Stability and Robustness of Time-discretization Schemes for the Allen-Cahn Equation via Bifurcation and Perturbation Analysis

TL;DR

This paper analyzes the stability and robustness of various time-discretization schemes for the Allen-Cahn equation, revealing that convex splitting schemes are unconditionally stable and that Backward Euler is robust to initial conditions.

Contribution

It provides a comprehensive stability and robustness analysis of common numerical schemes for the Allen-Cahn equation, highlighting the advantages of convex splitting and Backward Euler methods.

Findings

Convex splitting of modified CN scheme is unconditionally stable.

Backward Euler converges to correct solutions regardless of initial conditions.

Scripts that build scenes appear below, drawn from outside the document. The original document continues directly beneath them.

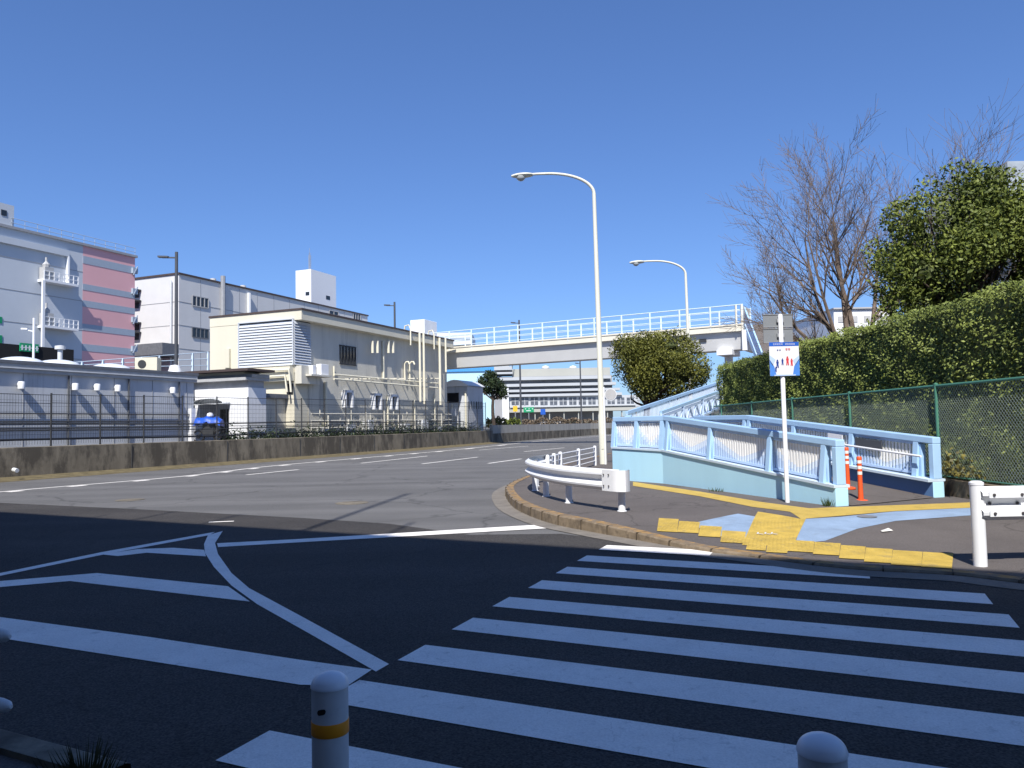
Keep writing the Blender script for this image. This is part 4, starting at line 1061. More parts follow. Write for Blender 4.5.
# near pipe railing ends at left
nr = thing('pipe_railing', 'white double pipe railing reaching in at the left edge, in shade', 'railing', (-3,3.7,.05))
b = MB()
for z, x1 in ((.655,-2.13),(.365,-2.12)):
    y1 = 3.28
    b.tube([(-5.2,4.75,z-.0),(x1-.06,y1+.02,z),(x1-.02,y1+.005,z),(x1,y1,z)], [.03,.03,.024,.008], 12)
b.build('rail', 'bollard', nr, smooth=True)
b = MB(); b.tube([(-3.0,3.70,.05),(-3.0,3.70,.72)], .04, 12); b.build('post', 'bollard', nr, smooth=True)

# ------------------------------------------------------------------ bollards
def bollard(x, y, label):
    t = thing('bollard', label, 'bollard', (x,y,.05), 0, 'white bollards in the foreground')
    R_ = .053; H_ = .73
    b = MB(); b.lathe((0,0,0), [(R_+.02,0),(R_+.02,.01),(R_,.012),(R_,.693)], 36); b.build('body', 'bollard', t, local=True, smooth=True)
    b = MB(); b.lathe((0,0,.693), [(R_+.0025,0),(R_+.0025,.006)]+[((R_+.001)*math.cos(a), .006+.036*math.sin(a)) for a in [i*PI/20 for i in range(1,10)]]+[(.002,.042)], 36); b.build('cap', 'bollardcap', t, local=True, smooth=True)
    b = MB(); b.lathe((0,0,.560), [(R_+.001,0),(R_+.0015,.001),(R_+.0015,.037),(R_+.001,.038)], 36); b.build('reflective_band', 'bollardband', t, local=True, smooth=True)
    # small dark oval maker's mark facing the camera, wrapped on the body
    a0 = math.atan2(-y, -x)-.48; b = MB(); vs = []; 
    for i in range(11):
        for j in (0,1):
            u = -1+2*i/10; a = a0+u*.26; hz = .008*math.sqrt(max(0,1-u**4)); 
            rr = R_+.0012; vs.append((rr*math.cos(a), rr*math.sin(a), .635+(hz if j else -hz)+.003*u))
    b.add(vs, [(i*2,i*2+2,i*2+3,i*2+1) for i in range(10)]); b.build('mark', 'black', t, local=True)
    return t
bollard(D(330,700,2.31)[0], 2.31, 'white bollard with orange band, the left one of the two in the foreground')
bollard(D(822,750,1.79)[0], 1.79, 'white bollard whose domed top alone shows at the bottom edge, right foreground')

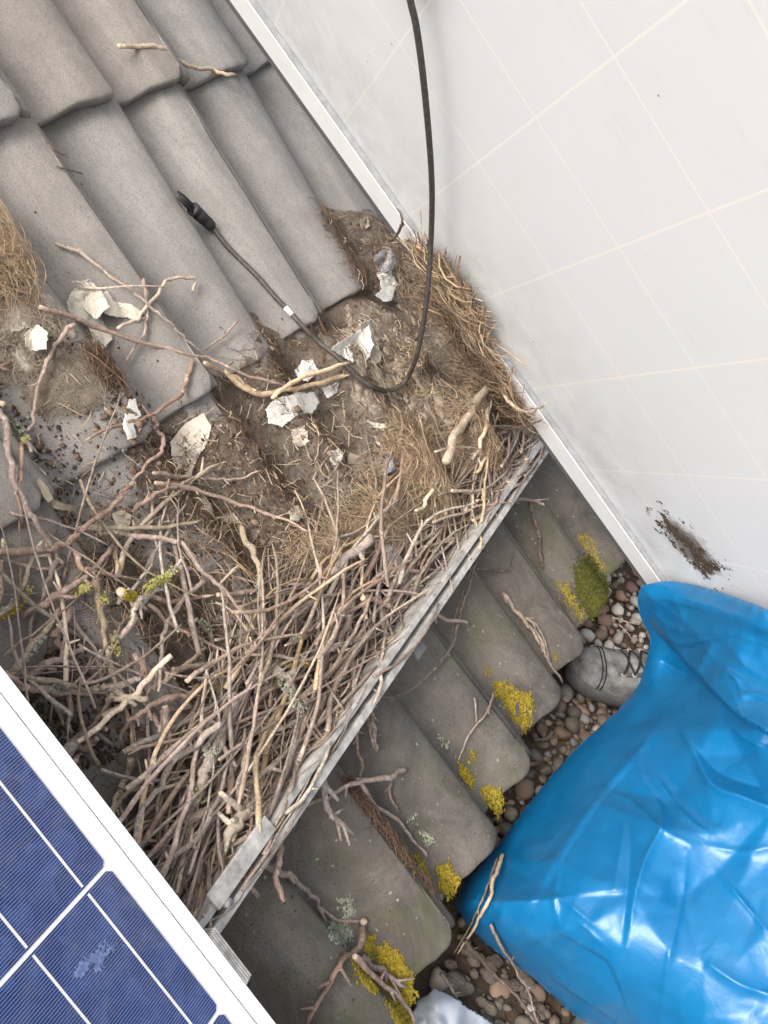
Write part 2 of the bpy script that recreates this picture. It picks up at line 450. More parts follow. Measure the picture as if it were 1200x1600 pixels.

Other schemes are conditionally stable and sensitive to initial conditions.

Abstract

The Allen-Cahn equation is a fundamental model for phase transitions, offering critical insights into the dynamics of interface evolution in various physical systems. This paper investigates the stability and robustness of frequently utilized time-discretization numerical schemes for solving the Allen-Cahn equation, with focuses on the Backward Euler, Crank-Nicolson (CN), convex splitting of modified CN, and Diagonally Implicit Runge-Kutta (DIRK) methods. Our stability analysis reveals that the Convex Splitting of the Modified CN scheme exhibits unconditional stability, allowing greater flexibility in time step selection, while the other schemes are conditionally stable. Additionally, our robustness analysis highlights that the Backward Euler method converges to correct physical solutions regardless of initial conditions. In contrast, the other methods studied in this work show sensitivity to initial conditions and may converge to incorrect physical solutions if the initial conditions are not carefully chosen. This study introduces a comprehensive approach to assessing stability and robustness in numerical methods for solving the Allen-Cahn equation, providing a new perspective for evaluating numerical techniques for general nonlinear differential equations.